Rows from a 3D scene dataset
— BEGIN —
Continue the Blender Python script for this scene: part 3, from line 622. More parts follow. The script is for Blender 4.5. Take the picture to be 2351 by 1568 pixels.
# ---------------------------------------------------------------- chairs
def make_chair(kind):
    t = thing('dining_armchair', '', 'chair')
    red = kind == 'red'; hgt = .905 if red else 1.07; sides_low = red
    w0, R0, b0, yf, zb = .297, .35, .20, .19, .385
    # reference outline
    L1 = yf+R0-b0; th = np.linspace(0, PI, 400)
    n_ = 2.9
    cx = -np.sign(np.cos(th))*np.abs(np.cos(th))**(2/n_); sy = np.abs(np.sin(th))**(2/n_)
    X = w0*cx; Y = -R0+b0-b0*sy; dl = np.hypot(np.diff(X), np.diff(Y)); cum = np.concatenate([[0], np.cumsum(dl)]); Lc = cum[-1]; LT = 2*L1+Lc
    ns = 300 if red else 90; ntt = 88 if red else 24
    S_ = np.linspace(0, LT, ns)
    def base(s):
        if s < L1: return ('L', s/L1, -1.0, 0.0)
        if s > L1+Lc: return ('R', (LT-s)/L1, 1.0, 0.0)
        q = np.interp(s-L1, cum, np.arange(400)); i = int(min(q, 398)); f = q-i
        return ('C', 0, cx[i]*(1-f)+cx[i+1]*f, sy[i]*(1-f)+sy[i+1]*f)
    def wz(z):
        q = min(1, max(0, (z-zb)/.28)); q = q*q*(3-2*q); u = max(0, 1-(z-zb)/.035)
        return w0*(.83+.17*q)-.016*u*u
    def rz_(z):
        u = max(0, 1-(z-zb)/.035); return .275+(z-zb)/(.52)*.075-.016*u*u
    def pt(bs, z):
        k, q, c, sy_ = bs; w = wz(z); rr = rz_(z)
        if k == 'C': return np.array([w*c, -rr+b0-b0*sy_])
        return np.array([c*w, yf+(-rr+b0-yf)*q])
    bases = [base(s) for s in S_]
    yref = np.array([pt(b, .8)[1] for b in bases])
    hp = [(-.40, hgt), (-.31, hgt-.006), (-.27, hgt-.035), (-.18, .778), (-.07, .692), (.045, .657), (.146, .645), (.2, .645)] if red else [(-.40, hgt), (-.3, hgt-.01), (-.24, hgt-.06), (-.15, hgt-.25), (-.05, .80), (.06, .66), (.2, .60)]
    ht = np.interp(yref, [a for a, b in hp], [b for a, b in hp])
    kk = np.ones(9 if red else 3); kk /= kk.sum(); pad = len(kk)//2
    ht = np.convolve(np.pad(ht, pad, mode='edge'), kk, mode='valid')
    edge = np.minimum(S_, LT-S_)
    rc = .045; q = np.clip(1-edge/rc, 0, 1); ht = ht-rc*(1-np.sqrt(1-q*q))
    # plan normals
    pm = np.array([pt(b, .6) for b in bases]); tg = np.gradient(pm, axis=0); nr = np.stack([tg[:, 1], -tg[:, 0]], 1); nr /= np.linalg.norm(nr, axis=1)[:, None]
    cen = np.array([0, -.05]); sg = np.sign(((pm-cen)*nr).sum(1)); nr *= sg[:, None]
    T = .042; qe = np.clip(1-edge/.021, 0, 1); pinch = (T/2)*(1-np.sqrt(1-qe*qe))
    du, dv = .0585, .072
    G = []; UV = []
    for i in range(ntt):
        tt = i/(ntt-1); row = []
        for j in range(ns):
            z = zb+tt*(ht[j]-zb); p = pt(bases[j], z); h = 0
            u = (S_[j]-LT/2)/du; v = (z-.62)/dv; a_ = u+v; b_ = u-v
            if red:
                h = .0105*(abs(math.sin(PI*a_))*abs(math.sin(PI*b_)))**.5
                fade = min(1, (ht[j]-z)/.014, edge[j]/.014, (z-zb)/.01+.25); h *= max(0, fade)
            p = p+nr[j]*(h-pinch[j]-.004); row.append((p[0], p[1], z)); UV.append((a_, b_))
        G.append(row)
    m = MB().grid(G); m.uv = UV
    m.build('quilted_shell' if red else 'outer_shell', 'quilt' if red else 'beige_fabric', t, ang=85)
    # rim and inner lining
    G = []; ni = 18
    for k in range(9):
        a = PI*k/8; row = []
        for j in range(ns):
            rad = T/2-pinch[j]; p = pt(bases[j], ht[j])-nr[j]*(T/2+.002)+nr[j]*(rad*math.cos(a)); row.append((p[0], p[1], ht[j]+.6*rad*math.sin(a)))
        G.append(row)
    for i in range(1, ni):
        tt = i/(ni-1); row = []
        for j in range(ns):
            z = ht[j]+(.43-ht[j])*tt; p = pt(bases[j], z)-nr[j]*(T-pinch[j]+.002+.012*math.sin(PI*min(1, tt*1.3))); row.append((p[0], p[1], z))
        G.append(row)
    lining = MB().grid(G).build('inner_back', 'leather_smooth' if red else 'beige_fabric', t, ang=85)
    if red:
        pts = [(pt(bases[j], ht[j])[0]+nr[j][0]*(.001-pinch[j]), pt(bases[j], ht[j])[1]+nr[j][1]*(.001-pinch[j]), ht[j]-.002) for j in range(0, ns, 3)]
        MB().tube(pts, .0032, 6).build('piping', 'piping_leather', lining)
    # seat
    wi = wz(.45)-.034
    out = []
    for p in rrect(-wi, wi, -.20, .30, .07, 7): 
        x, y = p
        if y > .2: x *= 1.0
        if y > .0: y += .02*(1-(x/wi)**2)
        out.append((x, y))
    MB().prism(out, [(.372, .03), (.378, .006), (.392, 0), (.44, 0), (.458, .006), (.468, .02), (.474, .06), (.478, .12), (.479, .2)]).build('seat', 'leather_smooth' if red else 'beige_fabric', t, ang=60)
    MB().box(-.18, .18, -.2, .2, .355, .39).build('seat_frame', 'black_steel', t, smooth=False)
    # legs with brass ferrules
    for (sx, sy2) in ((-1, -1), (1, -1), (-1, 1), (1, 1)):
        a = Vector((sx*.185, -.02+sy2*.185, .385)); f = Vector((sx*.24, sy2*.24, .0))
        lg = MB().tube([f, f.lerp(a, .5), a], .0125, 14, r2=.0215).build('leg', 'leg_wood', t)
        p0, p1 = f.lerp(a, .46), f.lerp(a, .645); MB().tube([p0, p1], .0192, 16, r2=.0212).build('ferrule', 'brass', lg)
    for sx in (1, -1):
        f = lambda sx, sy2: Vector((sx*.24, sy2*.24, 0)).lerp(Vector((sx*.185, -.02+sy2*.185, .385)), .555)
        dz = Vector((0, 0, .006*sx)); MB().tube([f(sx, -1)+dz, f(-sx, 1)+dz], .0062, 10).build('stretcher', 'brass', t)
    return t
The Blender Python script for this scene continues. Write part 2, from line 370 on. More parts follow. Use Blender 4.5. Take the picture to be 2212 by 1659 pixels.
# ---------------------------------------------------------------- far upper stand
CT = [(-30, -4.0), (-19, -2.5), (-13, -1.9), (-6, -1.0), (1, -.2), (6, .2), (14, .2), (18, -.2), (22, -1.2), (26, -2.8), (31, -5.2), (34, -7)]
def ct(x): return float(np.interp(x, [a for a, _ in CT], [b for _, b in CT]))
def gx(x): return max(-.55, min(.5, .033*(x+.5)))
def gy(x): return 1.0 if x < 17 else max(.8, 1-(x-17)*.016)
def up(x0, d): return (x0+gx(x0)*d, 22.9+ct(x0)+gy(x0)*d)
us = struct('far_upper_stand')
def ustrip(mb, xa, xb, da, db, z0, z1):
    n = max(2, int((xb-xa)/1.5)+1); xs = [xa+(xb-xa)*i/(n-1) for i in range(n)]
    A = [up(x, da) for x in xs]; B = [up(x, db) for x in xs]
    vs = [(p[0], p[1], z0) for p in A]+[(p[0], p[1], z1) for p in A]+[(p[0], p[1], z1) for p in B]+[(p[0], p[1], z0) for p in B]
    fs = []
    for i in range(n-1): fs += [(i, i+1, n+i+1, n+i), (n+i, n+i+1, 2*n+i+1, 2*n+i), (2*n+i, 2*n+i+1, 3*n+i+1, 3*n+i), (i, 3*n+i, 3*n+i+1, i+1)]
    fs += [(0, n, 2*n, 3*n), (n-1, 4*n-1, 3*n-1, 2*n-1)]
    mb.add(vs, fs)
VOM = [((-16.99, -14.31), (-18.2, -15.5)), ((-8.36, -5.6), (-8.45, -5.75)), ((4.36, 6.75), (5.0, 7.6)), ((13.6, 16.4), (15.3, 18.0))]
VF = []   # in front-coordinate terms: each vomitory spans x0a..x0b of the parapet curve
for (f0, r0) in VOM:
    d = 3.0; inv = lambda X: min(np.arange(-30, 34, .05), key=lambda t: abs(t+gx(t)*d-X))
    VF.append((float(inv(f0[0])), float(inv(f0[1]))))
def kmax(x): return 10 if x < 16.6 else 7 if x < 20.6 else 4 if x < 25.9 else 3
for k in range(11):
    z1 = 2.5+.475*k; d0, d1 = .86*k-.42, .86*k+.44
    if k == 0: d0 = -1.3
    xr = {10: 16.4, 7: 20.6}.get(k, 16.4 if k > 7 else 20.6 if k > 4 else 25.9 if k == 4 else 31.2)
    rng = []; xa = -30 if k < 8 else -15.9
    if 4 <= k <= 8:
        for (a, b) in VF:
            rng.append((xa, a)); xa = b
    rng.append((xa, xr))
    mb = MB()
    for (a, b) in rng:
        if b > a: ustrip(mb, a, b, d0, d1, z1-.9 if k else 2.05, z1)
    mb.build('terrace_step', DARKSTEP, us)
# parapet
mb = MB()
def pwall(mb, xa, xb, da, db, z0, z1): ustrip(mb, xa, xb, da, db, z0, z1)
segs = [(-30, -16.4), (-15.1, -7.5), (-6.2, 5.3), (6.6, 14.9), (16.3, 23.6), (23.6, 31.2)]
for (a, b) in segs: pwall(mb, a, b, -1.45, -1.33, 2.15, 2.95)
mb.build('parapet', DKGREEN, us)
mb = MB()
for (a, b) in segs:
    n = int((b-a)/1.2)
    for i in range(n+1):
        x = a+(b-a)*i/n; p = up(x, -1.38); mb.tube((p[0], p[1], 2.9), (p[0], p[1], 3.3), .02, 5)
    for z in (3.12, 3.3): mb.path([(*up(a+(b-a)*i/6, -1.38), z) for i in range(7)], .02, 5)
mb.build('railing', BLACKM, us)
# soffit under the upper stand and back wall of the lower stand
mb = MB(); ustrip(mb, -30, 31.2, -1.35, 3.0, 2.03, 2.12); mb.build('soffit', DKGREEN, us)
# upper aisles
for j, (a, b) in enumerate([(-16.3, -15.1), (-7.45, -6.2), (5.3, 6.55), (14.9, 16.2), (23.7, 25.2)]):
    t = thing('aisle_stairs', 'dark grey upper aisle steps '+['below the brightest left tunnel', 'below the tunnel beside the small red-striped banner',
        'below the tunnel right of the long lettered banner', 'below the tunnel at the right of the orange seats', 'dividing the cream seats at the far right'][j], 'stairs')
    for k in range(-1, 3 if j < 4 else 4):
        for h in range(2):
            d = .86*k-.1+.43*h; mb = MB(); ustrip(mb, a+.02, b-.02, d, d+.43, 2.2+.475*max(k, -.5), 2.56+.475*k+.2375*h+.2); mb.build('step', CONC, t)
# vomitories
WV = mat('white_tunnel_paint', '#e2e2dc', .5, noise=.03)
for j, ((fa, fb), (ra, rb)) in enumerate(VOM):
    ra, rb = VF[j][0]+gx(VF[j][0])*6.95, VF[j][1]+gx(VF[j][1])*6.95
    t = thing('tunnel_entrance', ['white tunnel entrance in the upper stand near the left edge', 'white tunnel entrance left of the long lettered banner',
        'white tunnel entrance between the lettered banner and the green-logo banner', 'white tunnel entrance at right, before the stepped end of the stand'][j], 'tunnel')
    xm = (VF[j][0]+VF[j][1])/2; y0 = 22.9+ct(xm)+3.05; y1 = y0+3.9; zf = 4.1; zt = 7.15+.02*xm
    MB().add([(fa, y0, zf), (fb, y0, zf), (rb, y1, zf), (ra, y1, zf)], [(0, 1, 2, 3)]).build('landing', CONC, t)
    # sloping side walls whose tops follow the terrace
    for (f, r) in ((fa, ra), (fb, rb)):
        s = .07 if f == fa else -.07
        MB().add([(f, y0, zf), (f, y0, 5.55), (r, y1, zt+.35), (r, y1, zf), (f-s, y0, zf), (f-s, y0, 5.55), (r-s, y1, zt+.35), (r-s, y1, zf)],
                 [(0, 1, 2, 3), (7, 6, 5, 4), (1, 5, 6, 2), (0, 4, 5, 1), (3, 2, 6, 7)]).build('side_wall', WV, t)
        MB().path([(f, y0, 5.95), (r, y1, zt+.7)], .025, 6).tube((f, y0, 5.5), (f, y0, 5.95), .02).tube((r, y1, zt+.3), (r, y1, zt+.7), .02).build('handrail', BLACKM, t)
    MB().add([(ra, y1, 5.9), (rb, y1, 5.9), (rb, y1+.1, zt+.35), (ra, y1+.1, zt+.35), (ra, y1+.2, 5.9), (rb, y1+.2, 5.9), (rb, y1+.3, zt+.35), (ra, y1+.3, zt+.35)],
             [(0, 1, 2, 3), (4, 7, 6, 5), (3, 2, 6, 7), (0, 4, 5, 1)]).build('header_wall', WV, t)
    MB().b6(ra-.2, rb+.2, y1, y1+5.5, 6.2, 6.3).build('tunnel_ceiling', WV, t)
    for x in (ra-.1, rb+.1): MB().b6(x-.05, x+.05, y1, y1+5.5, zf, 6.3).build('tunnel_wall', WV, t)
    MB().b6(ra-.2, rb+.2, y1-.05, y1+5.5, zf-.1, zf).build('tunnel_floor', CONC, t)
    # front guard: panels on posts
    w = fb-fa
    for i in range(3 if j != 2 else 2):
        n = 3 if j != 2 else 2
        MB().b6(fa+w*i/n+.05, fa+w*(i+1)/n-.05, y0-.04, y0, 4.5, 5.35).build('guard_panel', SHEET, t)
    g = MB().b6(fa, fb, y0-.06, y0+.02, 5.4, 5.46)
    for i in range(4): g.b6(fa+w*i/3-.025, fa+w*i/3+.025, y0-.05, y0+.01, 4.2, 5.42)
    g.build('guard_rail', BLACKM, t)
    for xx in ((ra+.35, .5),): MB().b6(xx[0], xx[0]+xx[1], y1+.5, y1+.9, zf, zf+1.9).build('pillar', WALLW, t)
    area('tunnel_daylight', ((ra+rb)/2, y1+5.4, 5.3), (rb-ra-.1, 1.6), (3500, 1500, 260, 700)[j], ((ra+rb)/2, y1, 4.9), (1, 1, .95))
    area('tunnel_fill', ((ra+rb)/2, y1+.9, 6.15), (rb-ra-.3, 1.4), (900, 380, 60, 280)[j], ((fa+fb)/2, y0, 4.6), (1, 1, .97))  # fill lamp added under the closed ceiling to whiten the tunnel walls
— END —
### Exercise instructions
Search the material above for "pixels". Pull out each line where it shows up.

### Result of this exercise
Continue the Blender Python script for this scene: part 3, from line 622. More parts follow. The script is for Blender 4.5. Take the picture to be 2351 by 1568 pixels.
The Blender Python script for this scene continues. Write part 2, from line 370 on. More parts follow. Use Blender 4.5. Take the picture to be 2212 by 1659 pixels.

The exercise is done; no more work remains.